Sans concertation publique, sans réforme de la fiscalité, sans réforme des appels à projets, sans meilleure information des populations, pas de déploiement, ni d'adhésion des différents acteurs aux énergies renouvelables. Or, si les co-rapporteures partagent ces principes, elles divergent sur leurs applications pratiques. Toutes s'accordent, par exemple, pour revaloriser le rôle de la Commission nationale de débat public (CNDP), sans lui donner le même rôle.
Renaissance envisage la possibilité de la saisir uniquement "pour des projets ayant un impact majeur sur l'environnement", privilégiant par ailleurs des comités locaux rassemblant les différents acteurs pour "identifier en amont les points éventuels de blocage". L'idée d'un "comité de pilotage" est également privilégiée par le RN dans sa contribution. Parce que "plus la concertation est réussie, moins le risque contentieux est élevé", LFI insiste spécifiquement sur le renforcement du "rôle et [de] la capacité d'accompagnement de la CNDP".
S'agissant de la fiscalité et des normes, les contributions appellent à un changement des dispositifs fiscaux, notamment de l'IFER. Actuellement distribuée à parts égales entre l'intercommunalité et le département, Renaissance appelle à revoir sa répartition en faveur de la commune, "collectivité la plus impliquée dans le projet" - un point également mis en valeur par Mathilde Paris lors de la présentation en commission. Clémence Guetté a, quant à elle, insisté pour faire reposer cette taxe sur la production d'énergie plutôt que sur la puissance installée, comme c'est le cas actuellement.

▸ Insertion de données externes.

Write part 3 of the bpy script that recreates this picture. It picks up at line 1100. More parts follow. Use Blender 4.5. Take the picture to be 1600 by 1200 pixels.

Afin de renforcer l'acceptabilité des ENR, le RN appelle aussi à "soutenir le financement participatif et réduire la facture d'électricité des riverains" ; une "mauvaise idée" menaçant le principe de péréquation tarifaire et "revenant à considérer les énergies renouvelables comme des dommages", estime LFI.
Si la mission "flash" se concentre principalement sur l'éolien (terrestre, maritime) et le photovoltaïque, les trois co-rapporteures ont regretté l'absence d'une prise en compte plus globale des ENR, notamment dans le projet de loi du gouvernement qui vient d'être adopté au Sénat. Les trois députées déplorent en particulier l'absence de l'hydroélectricité, de la géothermie ou des sources de chaleur (système de chaleur ou de froid).
A noter que les contributions de Renaissance et du Rassemblement national se rejoignent sur le rôle central du maire dans la décision finale de valider ou non les projets d'ENR, alors même que le droit de veto de ces derniers a été remplacé par un mécanisme plus large par le Sénat dans le cadre de l'examen du projet de loi relatif aux énergies renouvelables.
La question de ce droit de veto du conseil municipal en matière d'aménagement du territoire sera vraisemblablement l'un des sujets qui fera débat à l'Assemblée, lors de l'examen du projet de loi. Le président du groupe Les Républicains Olivier Marleix a annoncé, mardi 8 novembre, que son groupe redéposerait des amendements en faveur d'un droit de veto des maires.
Ce point est emblématique des interrogations des députés lors de la présentation du rapport de la mission "flash" en commission : quelle articulation entre la mission "flash" et le projet de loi ENR venant d'être adopté au Sénat ? Réponse en fin d'année, lors de l'examen du projet de loi par l'Assemblée nationale.